POSTVILLE, Iowa — When federal immigration agents raided the kosher meatpacking plant here in May and rounded up 389 illegal immigrants, they found more than 20 under-age workers, some as young as 13.This is the way apartheid works. The government--whether by design or accident--creates a class of disenfranchised laborers without stable communities or a ligitimate means to complain about their conditions. Employers then exploit these workers with a rapaciousness that makes one wonder whether these employers recognized their victims as fully human.
In South Africa, the government set up Bantustans (similar to American Indian reservations) as permanent residences for blacks in unproductive areas where there were no jobs. The people who lived in these Bantustans would then seek employment in cities and mines where they had no legal status and were brutally exploited by their employers. South Africa's government and society thus maintained a highly mobile and vulnerable working class without access to legal remedies for employer wrongdoing in the workplace.

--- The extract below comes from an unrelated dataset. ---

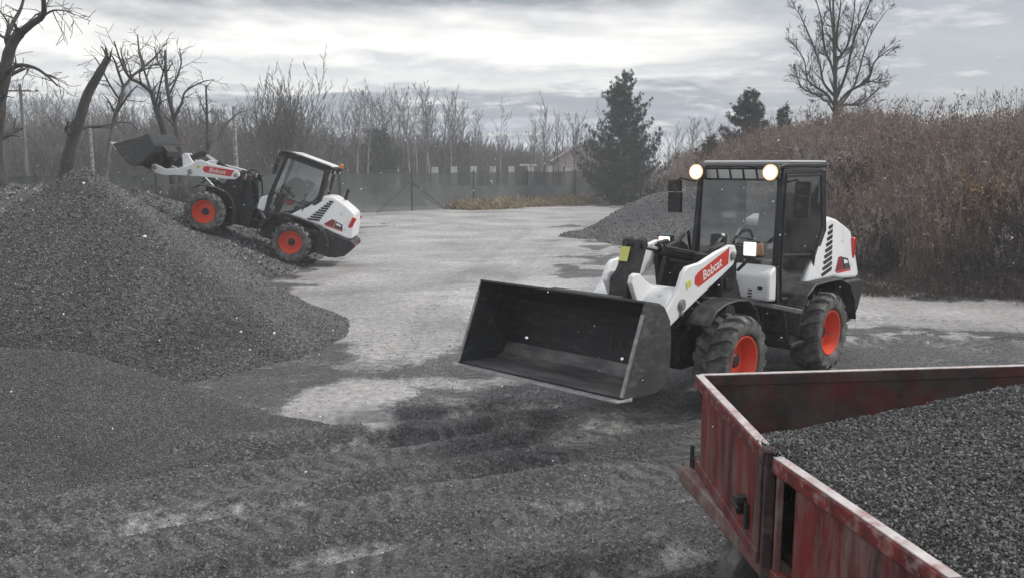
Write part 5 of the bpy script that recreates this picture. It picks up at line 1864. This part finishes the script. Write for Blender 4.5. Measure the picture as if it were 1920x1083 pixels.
limb_tree('bare_tree', 37.0, ([(390, 345), (389, 270), (388, 215), (386, 160)], [6, 5, 4, 2.5]),
          [([(389, 250), (402, 230), (410, 205)], [3, 2, 1]), ([(388, 220), (378, 196), (372, 178)], [2.5, 2, 1]), ([(408, 262), (424, 234), (446, 214), (470, 205)], [4, 3, 2, 1])],
          'slim dark bare tree between the upright forked tree and the pale post', 10, M['bark'], M['twigdark'], 1.0, kids=(5, 5, 4))
# many stemmed bushy tree behind the far loader
rs = np.random.RandomState(12)
wd = (Wood(), Wood()); b0 = at(532, 338, 47.0); b0[2] = 0
for k in range(34):
    a = rs.normal(0, .20); p = np.array([rs.normal(0, .5), rs.normal(0, .5), 0])
    H = rs.uniform(5.2, 7.0) * (1.25 if k in (3, 4) else 1) * (1 - .35 * min(1, abs(a) / .45))
    grow(wd if k < 6 else (wd[1], wd[1]), rs, p, (math.sin(a), rs.normal(0, .18), math.cos(a)), H, .055, 0, 3, up=.25, wig=.16, kids=(13, 5, 3), spread=(.25, .6), ratio=(.20, .38), start=.25, min_r=.010, seg=7, sides=(5, 3, 3, 3))
tree_obj('bushy_tree', wd, tuple(b0), M['barkgrey'], M['twig'], 'dense many stemmed bare tree with upswept shoots behind the far loader cab')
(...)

That seems to be the model in Iowa and the rest of the U.S. Labor agents and word-of-mouth stories inform Latin Americans that good-paying jobs are available in the U.S. But our immigration system is designed to deny most of these potential emigrants legal entry or status. So they enter and reside illegally. Then they go to work for outfits like Agriprocessors, Inc. This is what happens:
A Guatemalan named Elmer L. who said he was 16 when he started working on the plant’s killing floors, said he worked 17-hour shifts, six days a week. In an affidavit, he said he was constantly tired and did not have time to do anything but work and sleep. “I was very sad,” he said, “and I felt like I was a slave.”
Others said they were sexually exploited. One immigrant was blindfolded with duct tape and struck with a meat hook. As Elmer later explained to authorities, “They told us they were going to call immigration if we complained.” And that is how it works.